Labor is tilting for Pearce, Stirling, Swan, and Hasluck — two held by ministers, one vacated by a minister-turned-retiree. The Coalition are shooting for Cowan, a once-safe Labor seat made vulnerable by the economic-flux of the boom.

Hannah Beazley is running in Swan, the seat held by her father Kim for 16 years, and Christian Porter, son of Charles “Chilla” Porter (himself a Liberal Party heir), is just clinging on to the seat of Pearce. This all lends the WA race a nice dynastic bent, allowing a sense of born-to-rule entitlement to sneak into the mediocrity that makes up election’s mid-shelf candidates.

It is hard, as a West Australian, not to view the federal election — and the visiting leaders — from the perspective of the two mud-shovelling peasants from Monty Python’s The Holy Grail: “How do you know he’s the PM? He’s the only one not covered in shit.”

WA has fallen into an existential miasma after the mining boom’s once in a blue-moon windfall was piddled away by the Liberal Barnett government’s poor planning and cronyism, and an avaricious GST (something Morrison has promised to change).

But Shorten and ScoMo both arrived in the West barking the usual hollow echoes of national hero-quests, solemn apologies, and wistful promises. Both tunes ring tinny in a state that fuelled Australia’s prosperity but got little in the way of attention or gratitude.

What many politicians and commentators fail to grapple with when they discuss the strategies and policies peddled by leaders in WA at election time is the psychic split through which West Australian voters view their mountebank antics.

To view Canberra and its goings-on from WA is to hold an empty peach-tin to your ear, as messages pass down its copper (not fiber) cable from a creaky, occupied outhouse.

We are not, like those in the outhouse, privy to all the bullshit.

Whether that distancing is real in a political, economic, or cultural sense is not the issue. Voters perceive the neglect to be real; thus, so do think tanks, and thus, so do our enlightened leaders.

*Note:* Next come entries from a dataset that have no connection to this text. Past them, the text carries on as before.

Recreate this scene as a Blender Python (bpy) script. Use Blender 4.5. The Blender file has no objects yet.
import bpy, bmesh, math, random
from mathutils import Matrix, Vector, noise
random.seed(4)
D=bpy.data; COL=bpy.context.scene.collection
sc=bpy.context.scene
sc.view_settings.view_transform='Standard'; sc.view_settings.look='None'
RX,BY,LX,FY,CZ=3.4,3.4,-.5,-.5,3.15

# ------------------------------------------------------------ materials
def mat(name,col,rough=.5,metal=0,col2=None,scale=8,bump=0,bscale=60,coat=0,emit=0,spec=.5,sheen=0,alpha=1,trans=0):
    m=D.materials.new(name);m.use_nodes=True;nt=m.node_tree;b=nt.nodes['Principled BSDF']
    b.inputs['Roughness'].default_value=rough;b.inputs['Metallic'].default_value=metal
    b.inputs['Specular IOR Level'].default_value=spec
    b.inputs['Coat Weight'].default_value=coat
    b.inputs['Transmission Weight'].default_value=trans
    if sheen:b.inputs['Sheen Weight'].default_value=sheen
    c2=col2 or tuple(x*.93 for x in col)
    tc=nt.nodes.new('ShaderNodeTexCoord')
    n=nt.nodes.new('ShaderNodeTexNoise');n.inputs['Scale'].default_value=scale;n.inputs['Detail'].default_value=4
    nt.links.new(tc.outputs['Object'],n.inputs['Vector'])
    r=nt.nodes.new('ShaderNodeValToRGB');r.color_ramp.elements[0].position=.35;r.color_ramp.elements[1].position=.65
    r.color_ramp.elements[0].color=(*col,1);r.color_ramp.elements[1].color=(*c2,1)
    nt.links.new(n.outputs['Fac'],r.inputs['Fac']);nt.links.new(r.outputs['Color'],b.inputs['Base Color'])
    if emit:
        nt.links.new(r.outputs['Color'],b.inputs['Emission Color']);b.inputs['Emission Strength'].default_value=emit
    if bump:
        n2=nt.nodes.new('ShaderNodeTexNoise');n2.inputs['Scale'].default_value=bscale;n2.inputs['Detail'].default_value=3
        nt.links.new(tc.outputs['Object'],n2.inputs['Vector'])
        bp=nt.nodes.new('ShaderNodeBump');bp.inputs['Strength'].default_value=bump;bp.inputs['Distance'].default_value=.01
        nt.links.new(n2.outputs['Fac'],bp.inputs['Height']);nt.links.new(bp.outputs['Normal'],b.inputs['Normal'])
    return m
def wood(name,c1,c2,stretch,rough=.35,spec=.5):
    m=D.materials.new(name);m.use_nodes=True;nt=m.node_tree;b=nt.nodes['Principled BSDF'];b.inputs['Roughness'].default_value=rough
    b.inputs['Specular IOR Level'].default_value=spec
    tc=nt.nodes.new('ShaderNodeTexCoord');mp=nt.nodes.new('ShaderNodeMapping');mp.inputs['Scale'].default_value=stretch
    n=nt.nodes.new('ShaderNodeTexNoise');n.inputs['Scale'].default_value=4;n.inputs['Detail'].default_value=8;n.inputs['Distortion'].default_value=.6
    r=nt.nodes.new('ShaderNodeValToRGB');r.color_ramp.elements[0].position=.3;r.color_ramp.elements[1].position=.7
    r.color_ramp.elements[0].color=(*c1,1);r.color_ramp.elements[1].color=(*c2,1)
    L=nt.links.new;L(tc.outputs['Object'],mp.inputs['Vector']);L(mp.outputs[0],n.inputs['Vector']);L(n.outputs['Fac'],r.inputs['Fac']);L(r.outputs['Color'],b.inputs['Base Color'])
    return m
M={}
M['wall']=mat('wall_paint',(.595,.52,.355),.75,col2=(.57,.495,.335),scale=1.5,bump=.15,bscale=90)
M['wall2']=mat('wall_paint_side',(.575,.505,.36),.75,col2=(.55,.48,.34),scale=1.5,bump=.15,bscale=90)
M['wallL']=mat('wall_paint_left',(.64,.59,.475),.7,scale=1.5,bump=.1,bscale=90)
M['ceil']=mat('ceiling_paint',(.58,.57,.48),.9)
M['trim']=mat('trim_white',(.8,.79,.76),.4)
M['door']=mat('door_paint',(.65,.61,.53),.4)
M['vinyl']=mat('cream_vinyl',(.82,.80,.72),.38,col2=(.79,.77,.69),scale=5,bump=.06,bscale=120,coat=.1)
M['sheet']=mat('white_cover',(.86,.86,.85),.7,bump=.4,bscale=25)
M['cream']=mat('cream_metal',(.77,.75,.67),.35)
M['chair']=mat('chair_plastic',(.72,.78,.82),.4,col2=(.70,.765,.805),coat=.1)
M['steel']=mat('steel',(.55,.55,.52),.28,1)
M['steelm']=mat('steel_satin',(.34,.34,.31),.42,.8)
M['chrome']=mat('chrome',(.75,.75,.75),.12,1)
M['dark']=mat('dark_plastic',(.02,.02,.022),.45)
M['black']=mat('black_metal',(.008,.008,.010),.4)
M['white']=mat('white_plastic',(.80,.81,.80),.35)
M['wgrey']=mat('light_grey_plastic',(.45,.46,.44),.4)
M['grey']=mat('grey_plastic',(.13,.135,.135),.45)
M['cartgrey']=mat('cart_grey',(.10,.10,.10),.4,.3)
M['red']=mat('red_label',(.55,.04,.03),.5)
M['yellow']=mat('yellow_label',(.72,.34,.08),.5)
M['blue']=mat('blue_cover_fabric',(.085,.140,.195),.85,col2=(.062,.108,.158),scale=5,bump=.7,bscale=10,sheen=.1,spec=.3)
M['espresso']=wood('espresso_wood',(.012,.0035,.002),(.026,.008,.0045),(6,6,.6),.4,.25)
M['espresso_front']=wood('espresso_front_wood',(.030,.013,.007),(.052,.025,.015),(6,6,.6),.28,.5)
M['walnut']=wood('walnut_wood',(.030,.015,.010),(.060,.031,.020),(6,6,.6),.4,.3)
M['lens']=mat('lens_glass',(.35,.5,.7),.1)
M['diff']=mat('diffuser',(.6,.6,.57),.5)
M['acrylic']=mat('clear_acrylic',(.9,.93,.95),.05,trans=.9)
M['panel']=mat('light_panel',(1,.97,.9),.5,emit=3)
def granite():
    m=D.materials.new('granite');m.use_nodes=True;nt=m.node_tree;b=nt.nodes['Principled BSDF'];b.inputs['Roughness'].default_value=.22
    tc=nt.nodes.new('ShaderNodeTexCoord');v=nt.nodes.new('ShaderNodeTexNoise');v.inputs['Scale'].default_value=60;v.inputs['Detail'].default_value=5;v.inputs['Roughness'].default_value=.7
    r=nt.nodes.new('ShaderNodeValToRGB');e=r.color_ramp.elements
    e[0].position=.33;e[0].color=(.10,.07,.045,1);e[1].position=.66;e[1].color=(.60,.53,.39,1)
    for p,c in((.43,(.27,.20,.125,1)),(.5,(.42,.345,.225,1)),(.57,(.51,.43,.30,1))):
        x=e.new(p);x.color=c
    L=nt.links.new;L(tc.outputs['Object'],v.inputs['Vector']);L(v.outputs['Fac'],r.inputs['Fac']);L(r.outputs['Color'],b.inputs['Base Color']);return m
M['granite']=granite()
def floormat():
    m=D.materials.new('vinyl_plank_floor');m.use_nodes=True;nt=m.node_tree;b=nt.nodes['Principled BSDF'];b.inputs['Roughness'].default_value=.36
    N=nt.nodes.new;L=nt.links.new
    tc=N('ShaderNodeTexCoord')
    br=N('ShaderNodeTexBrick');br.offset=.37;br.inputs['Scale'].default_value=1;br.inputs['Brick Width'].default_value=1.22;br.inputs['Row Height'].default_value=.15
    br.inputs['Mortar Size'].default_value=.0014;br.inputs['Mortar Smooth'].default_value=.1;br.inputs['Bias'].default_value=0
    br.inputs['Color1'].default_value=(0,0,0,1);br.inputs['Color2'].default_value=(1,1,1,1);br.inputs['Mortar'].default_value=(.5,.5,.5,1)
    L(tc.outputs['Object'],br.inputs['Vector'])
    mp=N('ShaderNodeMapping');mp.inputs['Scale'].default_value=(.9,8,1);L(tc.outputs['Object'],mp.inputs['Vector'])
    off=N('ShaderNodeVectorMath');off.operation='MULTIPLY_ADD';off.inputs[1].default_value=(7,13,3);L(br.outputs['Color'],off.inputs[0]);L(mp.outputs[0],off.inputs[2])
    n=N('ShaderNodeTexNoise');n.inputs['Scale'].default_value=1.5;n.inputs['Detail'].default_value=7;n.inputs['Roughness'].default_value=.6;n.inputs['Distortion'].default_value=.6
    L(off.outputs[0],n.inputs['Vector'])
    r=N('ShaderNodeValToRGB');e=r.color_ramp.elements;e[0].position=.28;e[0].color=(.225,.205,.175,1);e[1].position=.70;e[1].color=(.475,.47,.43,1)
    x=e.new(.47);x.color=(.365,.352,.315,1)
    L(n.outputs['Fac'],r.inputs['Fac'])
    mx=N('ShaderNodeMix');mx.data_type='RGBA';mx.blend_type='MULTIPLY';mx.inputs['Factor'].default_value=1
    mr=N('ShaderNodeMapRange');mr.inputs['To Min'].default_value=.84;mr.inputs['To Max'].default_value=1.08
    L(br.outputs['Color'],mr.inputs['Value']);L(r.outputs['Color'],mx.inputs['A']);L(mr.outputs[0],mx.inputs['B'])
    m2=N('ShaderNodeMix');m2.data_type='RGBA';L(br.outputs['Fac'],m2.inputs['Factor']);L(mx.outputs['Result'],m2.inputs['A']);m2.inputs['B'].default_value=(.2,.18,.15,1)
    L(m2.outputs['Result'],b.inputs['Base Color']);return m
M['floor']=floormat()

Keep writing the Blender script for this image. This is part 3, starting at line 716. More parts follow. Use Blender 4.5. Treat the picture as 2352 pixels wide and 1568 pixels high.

And so the optics of Shorten and ScoMo and countless would-be PMs before them landing their dirigibles at our mega-pits and surf clubs don’t inspire much more than a “yeah, nah” from WA voters.

The reason Hanson and her gaggle of crooked loons did so well here in the state election was because the Barnett government, and the federal Liberal leadership, left much of their base disaffected and disillusioned by their management of the boom. There was a gross misunderstanding of West Australian voters’ needs and grievances.

When MP Steve Irons stands up and tells people that the Liberal government delivered on their promise to “stop the boats”, he might as well be telling West Australians that John Butler has ditched the Trio and  is releasing new music: we know! We do not care!

Sicking the tired old dogs of “boats” and “taxes” on West Australians reveals the contempt and distance at which we are held by the hollow men on both sides of the aisle.

Yes the GST is a big deal here, but the psychic scars are long made, and may be unfixable. WA receives 47 cents for every dollar it sends to the nation’s coffers (up from 34 cents in 2017-2018). The federal government is proposing a GST fix that would leave the sate $4.7 billion better off, which would cushion the state’s post-boom freefall.

But the issue of WA and how it is helped or used by the federal government goes beyond promises of tax cuts, jobs and even much needed infrastructure. The fix may be there, but the trust is not.

The key issue is one of narrative. Where does Western Australia fit within the Australian narrative, one that has traditionally kept it at — for want of a better word — a distance. How will people who see us as backwards ever lead us forward?

As the nation now stands rudderless, isolated, forgotten, stagnant and somewhat dull, there is some karmic relief for us sand gropers as you “t’other siders” realise that Australia may just be the Perth of the world.